12 July 1995 – France 2 –Stephan Oberreit, MSF: Srebrenica - FRENCH

6

Translation: 

TV journalist: First, and most important, the worrying deterioration in the situation in Bosnia. The NATO Council, which met in Brussels today, limited itself to a vigorous condemnation of the Bosnian-Serb militias’ taking of the Muslim enclave in Srebrenica. Their leader, Radovan Karadzic, has ruled out any retreat of his forces. Quite the contrary in fact, as the Serbs appear to be preparing for yet another ethnic cleansing among the thousands and thousands of refugees now under their control.

Commentary: The honour of the UNPROFOR was General Morillon’s grand gesture. In March 1993, at the depth of the despair as the Serb army was threatening to take Srebrenica at any moment, he climbed onto a tank and shouted, "we will not abandon you.” His words saved Srebrenica and the concept of UN protected area was born – a status accorded to Zepa, Gorazde, Bihac, Tuzla and Sarajevo. But Morillon’s gesture was appreciated neither by military officials nor the politicians who said the enclaves were too remote and too difficult to supply and the peacekeepers defending them were potential hostages.
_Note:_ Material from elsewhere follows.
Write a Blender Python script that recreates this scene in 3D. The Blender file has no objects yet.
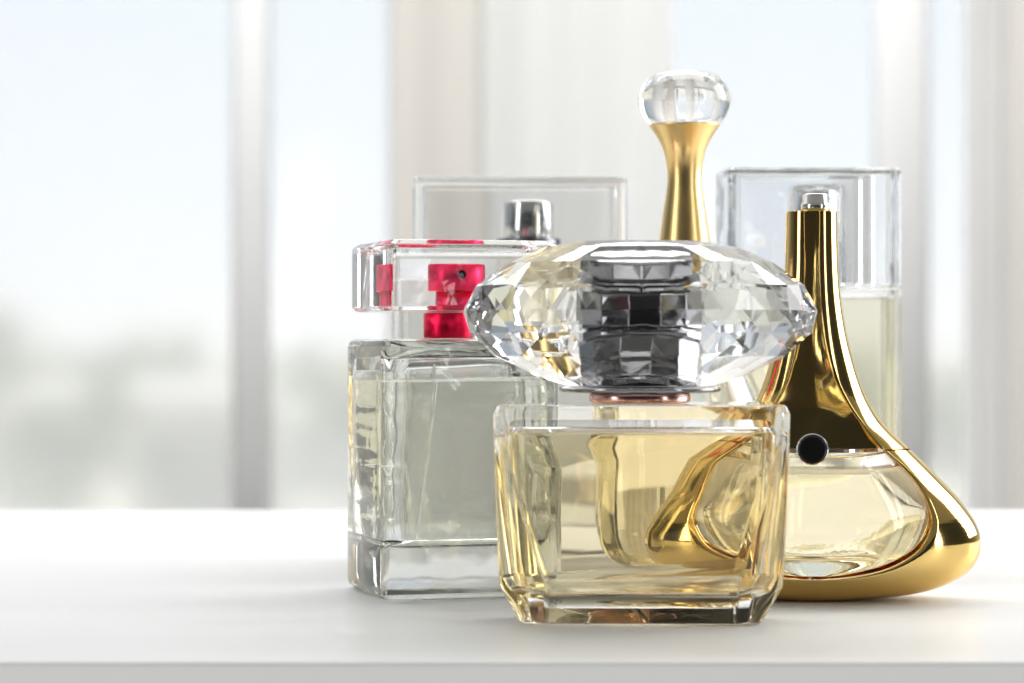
import bpy, bmesh, math, random
from math import pi, sin, cos, radians
from mathutils import Vector, noise

scene = bpy.context.scene
COL = scene.collection

# ------------------------------------------------------------------ camera
EYE = 0.0689                      # lens height over the table top (m)
F = 2486.0                        # focal length in picture widths*1024
cam_d = bpy.data.cameras.new("camera")
cam = bpy.data.objects.new("camera", cam_d)
COL.objects.link(cam)
cam.location = (0, 0, EYE)
cam.rotation_euler = (radians(90), 0, 0)
cam_d.sensor_width = 36
cam_d.lens = F / 1024 * 36
cam_d.clip_start = 0.02
cam_d.clip_end = 2000
cam_d.dof.use_dof = True
cam_d.dof.focus_distance = 0.65
cam_d.dof.aperture_fstop = 14
scene.camera = cam

# ------------------------------------------------------------------ render settings
scene.render.engine = 'CYCLES'
cy = scene.cycles
cy.use_denoising = True
try:
    cy.denoiser = 'OPENIMAGEDENOISE'
except Exception:
    pass
cy.max_bounces = 28
cy.transmission_bounces = 26
cy.glossy_bounces = 12
cy.diffuse_bounces = 4
cy.transparent_max_bounces = 16
cy.caustics_refractive = True
cy.caustics_reflective = True
cy.blur_glossy = 0.4
cy.sample_clamp_indirect = 6
scene.view_settings.view_transform = 'Standard'
scene.view_settings.look = 'None'
scene.view_settings.exposure = 0
scene.view_settings.gamma = 1

# ------------------------------------------------------------------ world: bright day beyond the window, dim room behind the camera
world = bpy.data.worlds.new("World")
scene.world = world
world.use_nodes = True
wt = world.node_tree
wt.nodes.clear()
w_out = wt.nodes.new('ShaderNodeOutputWorld')
w_bg = wt.nodes.new('ShaderNodeBackground')
w_tc = wt.nodes.new('ShaderNodeTexCoord')
w_sep = wt.nodes.new('ShaderNodeSeparateXYZ')
wt.links.new(w_tc.outputs['Generated'], w_sep.inputs[0])
w_sky = wt.nodes.new('ShaderNodeValToRGB')          # colour by height
w_sky.color_ramp.elements[0].position = 0.0
w_sky.color_ramp.elements[0].color = (1.0, 1.0, 1.0, 1)
w_sky.color_ramp.elements[1].position = 0.14
w_sky.color_ramp.elements[1].color = (0.76, 0.865, 1.0, 1)
e = w_sky.color_ramp.elements.new(0.035); e.color = (0.90, 0.945, 1.0, 1)
wt.links.new(w_sep.outputs['Z'], w_sky.inputs[0])
w_room = wt.nodes.new('ShaderNodeValToRGB')         # brightness by bearing
mr = wt.nodes.new('ShaderNodeMapRange')
mr.inputs['From Min'].default_value = -1
mr.inputs['From Max'].default_value = 1
wt.links.new(w_sep.outputs['Y'], mr.inputs['Value'])
wt.links.new(mr.outputs[0], w_room.inputs[0])
cr = w_room.color_ramp
cr.elements[0].position = 0.0; cr.elements[0].color = (0.035, 0.034, 0.033, 1)
cr.elements[1].position = 1.0; cr.elements[1].color = (1, 1, 1, 1)
e = cr.elements.new(0.42); e.color = (0.045, 0.044, 0.043, 1)
e = cr.elements.new(0.66); e.color = (0.16, 0.16, 0.16, 1)
e = cr.elements.new(0.90); e.color = (0.62, 0.62, 0.62, 1)
w_mul = wt.nodes.new('ShaderNodeMix'); w_mul.data_type = 'RGBA'; w_mul.blend_type = 'MULTIPLY'
w_mul.inputs[0].default_value = 1
wt.links.new(w_sky.outputs[0], w_mul.inputs[6])
wt.links.new(w_room.outputs[0], w_mul.inputs[7])
wt.links.new(w_mul.outputs[2], w_bg.inputs[0])
w_bg.inputs[1].default_value = 1.03
wt.links.new(w_bg.outputs[0], w_out.inputs[0])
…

In a nutshell, the fall of Srebrenica is not only a horrific symbol but the international community could have predicted it. A tragedy, the consequences of which now have to be dealt with – starting with the 20,000 refugees amassed around the Dutch peacekeepers’ base in the small village of Potocari. The Serbs took control of their evacuation this afternoon, separating the men from the women and children and loading them onto buses in full view of the Médecins Sans Frontières teams who were with them.
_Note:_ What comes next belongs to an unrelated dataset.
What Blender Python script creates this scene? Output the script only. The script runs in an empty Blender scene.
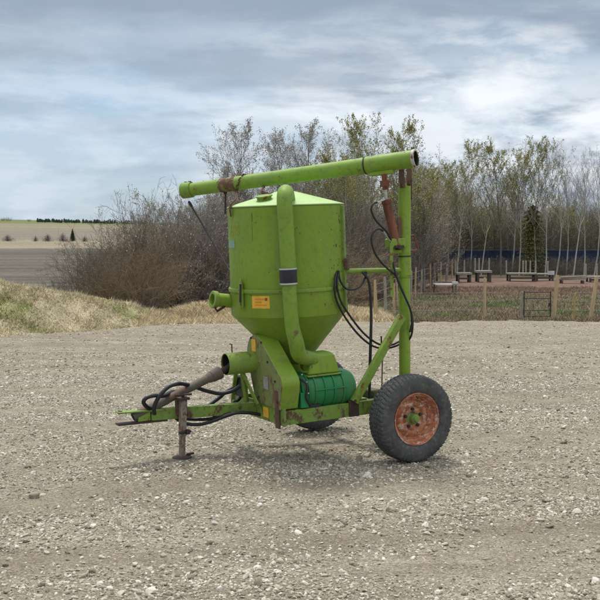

Stephan Oberreit: Apparently it was a horrific scene. People were crying, screaming, panicking, as they were loaded onto buses leaving for an unknown, unconfirmed destination. Tuzla was mentioned but nobody substantiated it.

Commentary: According to the Serbs, the women and children are being evacuated whereas the men are going to be interrogated. We don’t know what’s going to happen to the 7,000 people still in Srebrenica and who are out of the sight of any witnesses.

TV journalist: Let’s go back to Gilles Rabine in Sarajevo. Hello, Gilles. Do have you any more details about the fate of the thousands of refugees living in the Muslim enclave?

Gilles Rabine: Listen, the first information I can give you is that this evening the Serbs authorised an UNHCR convoy to go to Potocari, where there are apparently 30,000 refugees, not 20,000. The convoy is transporting 23 tons of food, drugs, tents, blankets and mattresses. As for the refugees who have been taken by the Serbs, we know that the men have been separated from the women and children and taken to Bratunac, the Serb command post nearest the Srebrenica enclave. The women and children have been taken to a destination still unknown this evening. I want to add a little detail to what Stéphane Manier said. The Dutch from the UN have asked that one peacekeeper be allowed on each bus and truck. General Mladic, who’s been managing the operation, has refused.

TV journalist: Gilles, a really simple question that many of our viewers must be asking. Why didn’t the Bosnians defend the town?

Gilles Rabine: Listen, it’s hardly surprising. They didn’t defend it because they weren’t able to. After what happened with General Morillon in March 1993, when the Bosnians in Srebrenica accepted to be demilitarised and give up their weapons, they played the game. That’s why placing themselves under UN protection with practically no weapons, they feel very strongly this evening they’ve been betrayed by the UN in Srebrenica.